The thrust of "Roused, Readied, Reaped" is humanity's existence as the self-experienced pattern of innumerable arcs or cycles of varying duration in simultaneous expression. The thrust of "Aware, Away, Awry" is humanity's existence typified by those arcs or cycles impressing themselves on us as foundational experiences upon which we pile increasingly tenuous yet evocative conceits. The thrust of the present blog, reckoning that the above-described phenomena are attended to by us fallible beings, is that upon any examination--either relatively frail or relatively robust in terms of truthfulness--"Shame Appears."
Any examination of the roots of humanity's shame before God, reckoning that the things of God are to be understood in terms of absolutes rather than in terms of quanta, will reveal that it is fatuous to contend that humanity was ever free of shame. All entities that are not God are either shamed by that fact, or are encompassed by such effulgence of God's righteousness as to be understandable by us as being in fact God. Jesus is God, and he is also understandable by us as distinguishable from God, and we cannot put together the first two clauses of this sentence without giving ourselves cause to experience the shame of our inadequacy.
On the other hand, we shame ourselves and our species by contending that Adam was ever without sin--or without the attendant cause for shame. Adam is never described other than as giving God cause to respond to his first man's foibles. Adam indeed was from the start "very good" rather than perfect. Adam was also--as we are as well in this creaturely life--saddled with predispositions to take life's rousings of us to consciousness, and life's proddings of us to awareness, as the unquestionable (and scarcely conscious) institution of horizons against which our fortunes are displayed.
Adam sought, after that one described sin that is recounted so often as the cause of The Fall, to find comfort in remedy. Adam sought to cover himself, and Adam sought to hide. Both of these courses seemed preferable than to stand naked in shame before his God.
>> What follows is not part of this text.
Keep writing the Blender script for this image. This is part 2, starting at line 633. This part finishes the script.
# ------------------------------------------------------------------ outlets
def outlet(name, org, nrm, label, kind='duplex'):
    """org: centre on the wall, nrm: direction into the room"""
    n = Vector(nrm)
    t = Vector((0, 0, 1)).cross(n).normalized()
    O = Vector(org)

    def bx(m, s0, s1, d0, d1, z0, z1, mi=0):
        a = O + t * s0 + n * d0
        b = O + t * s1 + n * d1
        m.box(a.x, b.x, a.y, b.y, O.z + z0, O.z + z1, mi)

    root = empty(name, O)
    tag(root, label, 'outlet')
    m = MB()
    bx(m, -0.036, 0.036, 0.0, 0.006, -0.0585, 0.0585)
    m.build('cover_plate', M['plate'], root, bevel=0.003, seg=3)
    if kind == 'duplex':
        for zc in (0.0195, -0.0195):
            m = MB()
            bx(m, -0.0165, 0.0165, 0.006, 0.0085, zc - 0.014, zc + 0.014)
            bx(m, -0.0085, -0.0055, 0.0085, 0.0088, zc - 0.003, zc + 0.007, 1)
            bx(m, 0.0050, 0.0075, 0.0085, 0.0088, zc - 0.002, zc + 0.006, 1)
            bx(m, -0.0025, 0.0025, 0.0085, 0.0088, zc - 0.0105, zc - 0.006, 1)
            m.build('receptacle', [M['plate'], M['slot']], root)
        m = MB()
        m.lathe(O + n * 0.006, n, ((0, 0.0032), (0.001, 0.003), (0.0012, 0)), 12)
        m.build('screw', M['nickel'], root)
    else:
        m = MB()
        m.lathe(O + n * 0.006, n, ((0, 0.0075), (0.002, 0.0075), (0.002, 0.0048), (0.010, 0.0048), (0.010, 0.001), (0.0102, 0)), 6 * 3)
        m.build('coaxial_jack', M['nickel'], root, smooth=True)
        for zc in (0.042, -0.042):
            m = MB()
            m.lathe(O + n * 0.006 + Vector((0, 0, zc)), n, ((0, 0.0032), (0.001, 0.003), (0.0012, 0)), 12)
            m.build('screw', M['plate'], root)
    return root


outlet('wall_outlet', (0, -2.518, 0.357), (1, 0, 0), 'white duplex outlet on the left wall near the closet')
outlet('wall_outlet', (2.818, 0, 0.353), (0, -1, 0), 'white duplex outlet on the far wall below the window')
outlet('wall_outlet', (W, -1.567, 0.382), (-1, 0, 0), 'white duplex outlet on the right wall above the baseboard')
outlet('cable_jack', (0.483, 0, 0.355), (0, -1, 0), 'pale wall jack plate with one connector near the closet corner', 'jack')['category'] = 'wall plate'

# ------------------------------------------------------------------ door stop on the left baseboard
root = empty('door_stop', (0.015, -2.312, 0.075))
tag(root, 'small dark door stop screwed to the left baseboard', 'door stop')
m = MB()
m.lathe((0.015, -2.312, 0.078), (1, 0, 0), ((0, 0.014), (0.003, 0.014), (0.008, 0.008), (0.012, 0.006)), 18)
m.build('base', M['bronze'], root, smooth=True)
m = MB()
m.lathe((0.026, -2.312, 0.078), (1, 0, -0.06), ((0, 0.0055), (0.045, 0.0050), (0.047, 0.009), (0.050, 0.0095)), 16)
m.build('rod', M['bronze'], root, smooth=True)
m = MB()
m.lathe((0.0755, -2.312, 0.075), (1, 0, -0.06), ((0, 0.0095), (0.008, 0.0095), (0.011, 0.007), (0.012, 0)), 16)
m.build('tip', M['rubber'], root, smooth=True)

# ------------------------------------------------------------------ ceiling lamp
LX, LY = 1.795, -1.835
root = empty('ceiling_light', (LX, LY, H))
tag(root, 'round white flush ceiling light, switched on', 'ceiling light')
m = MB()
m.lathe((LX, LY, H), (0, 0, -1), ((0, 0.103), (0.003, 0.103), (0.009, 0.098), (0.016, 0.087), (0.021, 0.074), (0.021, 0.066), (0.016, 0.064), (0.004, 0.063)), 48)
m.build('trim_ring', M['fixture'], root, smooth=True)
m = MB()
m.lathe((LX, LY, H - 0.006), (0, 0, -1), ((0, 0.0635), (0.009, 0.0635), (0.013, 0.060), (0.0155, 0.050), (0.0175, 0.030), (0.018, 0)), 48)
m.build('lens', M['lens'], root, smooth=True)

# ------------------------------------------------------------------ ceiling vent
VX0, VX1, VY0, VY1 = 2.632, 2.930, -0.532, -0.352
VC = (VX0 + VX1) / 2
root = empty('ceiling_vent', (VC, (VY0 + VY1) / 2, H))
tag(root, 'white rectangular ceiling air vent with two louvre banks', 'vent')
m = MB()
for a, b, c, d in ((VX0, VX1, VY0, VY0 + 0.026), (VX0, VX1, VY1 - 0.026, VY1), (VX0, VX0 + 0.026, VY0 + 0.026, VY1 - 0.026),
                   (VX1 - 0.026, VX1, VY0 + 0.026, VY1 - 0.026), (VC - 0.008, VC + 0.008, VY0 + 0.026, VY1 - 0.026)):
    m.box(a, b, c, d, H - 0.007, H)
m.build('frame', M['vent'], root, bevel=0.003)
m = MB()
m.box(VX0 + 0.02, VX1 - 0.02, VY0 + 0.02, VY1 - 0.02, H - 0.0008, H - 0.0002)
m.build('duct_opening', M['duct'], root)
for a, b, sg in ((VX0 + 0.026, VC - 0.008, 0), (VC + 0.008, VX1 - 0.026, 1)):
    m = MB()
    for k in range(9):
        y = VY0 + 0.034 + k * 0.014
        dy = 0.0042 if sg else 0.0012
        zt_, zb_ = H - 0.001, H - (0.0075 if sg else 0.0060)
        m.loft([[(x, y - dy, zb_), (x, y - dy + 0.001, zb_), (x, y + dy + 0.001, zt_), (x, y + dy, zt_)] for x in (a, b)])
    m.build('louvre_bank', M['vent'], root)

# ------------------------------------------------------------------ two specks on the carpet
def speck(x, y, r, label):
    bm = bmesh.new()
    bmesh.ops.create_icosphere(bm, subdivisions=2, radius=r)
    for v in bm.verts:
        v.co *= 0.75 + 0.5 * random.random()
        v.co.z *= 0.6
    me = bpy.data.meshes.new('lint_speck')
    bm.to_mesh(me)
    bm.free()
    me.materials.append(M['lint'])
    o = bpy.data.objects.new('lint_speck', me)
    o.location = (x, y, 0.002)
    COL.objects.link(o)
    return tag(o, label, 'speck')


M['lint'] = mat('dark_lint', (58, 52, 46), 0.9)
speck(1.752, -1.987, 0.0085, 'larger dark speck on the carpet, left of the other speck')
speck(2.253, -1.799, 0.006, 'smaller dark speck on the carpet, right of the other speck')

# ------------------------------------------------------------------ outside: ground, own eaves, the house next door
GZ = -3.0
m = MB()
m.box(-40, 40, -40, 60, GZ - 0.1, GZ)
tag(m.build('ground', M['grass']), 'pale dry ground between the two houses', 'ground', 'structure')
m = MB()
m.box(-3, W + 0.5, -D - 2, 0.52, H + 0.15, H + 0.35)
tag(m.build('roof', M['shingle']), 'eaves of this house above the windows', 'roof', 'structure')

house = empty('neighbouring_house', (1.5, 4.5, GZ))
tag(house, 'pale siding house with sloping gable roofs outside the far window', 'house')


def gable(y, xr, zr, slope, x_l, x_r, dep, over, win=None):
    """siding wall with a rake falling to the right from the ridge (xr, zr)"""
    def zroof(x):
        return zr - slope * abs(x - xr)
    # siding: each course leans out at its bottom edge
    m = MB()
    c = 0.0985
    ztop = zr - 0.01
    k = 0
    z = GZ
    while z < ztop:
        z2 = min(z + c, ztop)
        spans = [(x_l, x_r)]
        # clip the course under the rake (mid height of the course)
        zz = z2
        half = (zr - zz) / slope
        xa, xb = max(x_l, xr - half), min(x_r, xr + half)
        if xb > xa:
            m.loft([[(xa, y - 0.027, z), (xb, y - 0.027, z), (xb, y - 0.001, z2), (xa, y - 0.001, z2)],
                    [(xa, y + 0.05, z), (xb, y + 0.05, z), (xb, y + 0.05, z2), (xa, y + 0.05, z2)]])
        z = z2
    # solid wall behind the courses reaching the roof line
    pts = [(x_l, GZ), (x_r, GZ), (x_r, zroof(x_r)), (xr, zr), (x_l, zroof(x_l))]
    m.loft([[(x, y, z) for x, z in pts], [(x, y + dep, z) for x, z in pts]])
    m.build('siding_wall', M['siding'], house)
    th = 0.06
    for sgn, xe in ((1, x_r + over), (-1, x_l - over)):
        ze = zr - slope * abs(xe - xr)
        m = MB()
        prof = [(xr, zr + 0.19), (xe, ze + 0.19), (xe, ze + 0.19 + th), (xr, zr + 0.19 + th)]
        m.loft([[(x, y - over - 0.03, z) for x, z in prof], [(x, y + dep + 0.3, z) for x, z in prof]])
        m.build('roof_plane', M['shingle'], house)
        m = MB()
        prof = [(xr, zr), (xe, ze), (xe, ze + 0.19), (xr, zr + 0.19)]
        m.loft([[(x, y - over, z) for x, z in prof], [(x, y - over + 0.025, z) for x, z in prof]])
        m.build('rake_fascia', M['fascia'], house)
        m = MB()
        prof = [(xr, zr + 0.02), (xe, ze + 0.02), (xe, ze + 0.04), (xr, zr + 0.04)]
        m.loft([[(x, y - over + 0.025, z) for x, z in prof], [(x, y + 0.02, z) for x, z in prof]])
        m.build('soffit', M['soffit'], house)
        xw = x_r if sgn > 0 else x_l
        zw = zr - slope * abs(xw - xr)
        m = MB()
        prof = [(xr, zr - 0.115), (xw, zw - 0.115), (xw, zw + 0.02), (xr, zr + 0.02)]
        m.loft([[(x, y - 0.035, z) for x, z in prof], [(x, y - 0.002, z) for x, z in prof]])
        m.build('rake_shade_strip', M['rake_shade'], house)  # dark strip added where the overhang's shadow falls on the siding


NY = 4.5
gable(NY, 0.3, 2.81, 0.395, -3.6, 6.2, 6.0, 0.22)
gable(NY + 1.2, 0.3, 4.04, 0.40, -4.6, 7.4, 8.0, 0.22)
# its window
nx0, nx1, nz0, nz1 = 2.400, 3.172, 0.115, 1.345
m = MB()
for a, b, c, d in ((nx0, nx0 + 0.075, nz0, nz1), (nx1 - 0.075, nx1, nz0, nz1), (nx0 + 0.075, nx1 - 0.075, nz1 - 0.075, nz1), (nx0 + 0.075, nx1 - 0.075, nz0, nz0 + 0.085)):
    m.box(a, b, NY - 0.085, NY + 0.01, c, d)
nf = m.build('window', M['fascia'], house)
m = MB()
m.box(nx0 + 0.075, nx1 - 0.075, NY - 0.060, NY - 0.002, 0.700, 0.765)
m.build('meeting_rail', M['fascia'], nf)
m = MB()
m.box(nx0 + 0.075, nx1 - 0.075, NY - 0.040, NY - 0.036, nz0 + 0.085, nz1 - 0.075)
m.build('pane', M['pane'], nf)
What is lost to us--when we make of Adam and Eve cartoon-characters rather than prototypes of real people--is the fact that the take-hopeful-action-rather-than-remain-in-the-despair-of-shame phenomenon is always, and has ever been, the condition of the human creature cursed to be not God. If a creature is not cursed, and not expected to respond as one cursed, before a perfect God who extends only the praise, "very good," then the notion of being "sinful" has no substance. How can a creature possess an iota of sin--no, less than an iota, for "iota" forces itself upon us as a quantum notion--and be described as other than "sin full"?
And so we creatures seek to squirm away from the despair of shame by lunging for horizons that we define for ourselves, by criteria just as murky as any far-away prospect to which we aspire, though as much as the thin comfort of swallowing hard, or of allowing ourselves to sit down and think for a moment, is as far away from us, and as murky in substance, as any grandiose scheme we might have in which we will redeem ourselves and find happiness. It is small wonder that Jesus describes a desired kingdom that has no location, and a narrow path that has no direction, for it is our very desire to move, to act, to ponder, to do anything to conjure up some modicum of joy out of our shameful despair, that is the source of our still greater shame and despair.
This foundational quandary--and the pain that it brings to us as creatures--is what Jesus submitted himself to as a human. There is much silly talk about how Jesus "became" this or that in the course of his life, as though he was ever less than the perfect Savior--or ever less than perfectly qualified to be so. Just as Jesus might have beckoned to legions of angels to come to his defense, so also might he have deluged the minds of every person living with the sere truth of every question ever asked by preacher or lay person or wondering child. The Jesus who created the universe and all in it was the Savior of the universe always, not just in the thirty-odd years he was "Jesus of Nazareth."
What Jesus submitted himself to on earth was the life-course, the moment-by-moment course, of existence that is the lot of the created being. Jesus went from moment to moment, and in so doing experienced such joy as we humans might ever have. The Jesus who dreaded the Crucifixion was the same Jesus who anticipated eagerly the meal he might have with his disciples just the evening before the trial. We might call this nonsense, if we ignore the fact that our fascination with the unfolding of events in our own lives, and our conceits about how we can make such things unfold, is as old as Adam. We can talk about sinfulness and righteousness, and about good and evil, but what we really yearn for in such matters is the chance to actualize our conceits. Such change--such permutation in time and space, even if only in our minds--is what seems to succor us in our horror of the alternative--to stand naked in shame before God.
And Jesus was transfixed, in our stead, before God. This was the experience Jesus was willing to undergo (displayed for us at the end and also in the wendings of a life to proceed it)--the experience we are unwilling to undergo ourselves. The nothing-experience, the no-time, no-place, no-musing-nor-conjecture experience of shame. Nothing to occupy us in our despair.
Joy is as diaphanous and as passing as the sages have ever called it. Joy is despair in motion.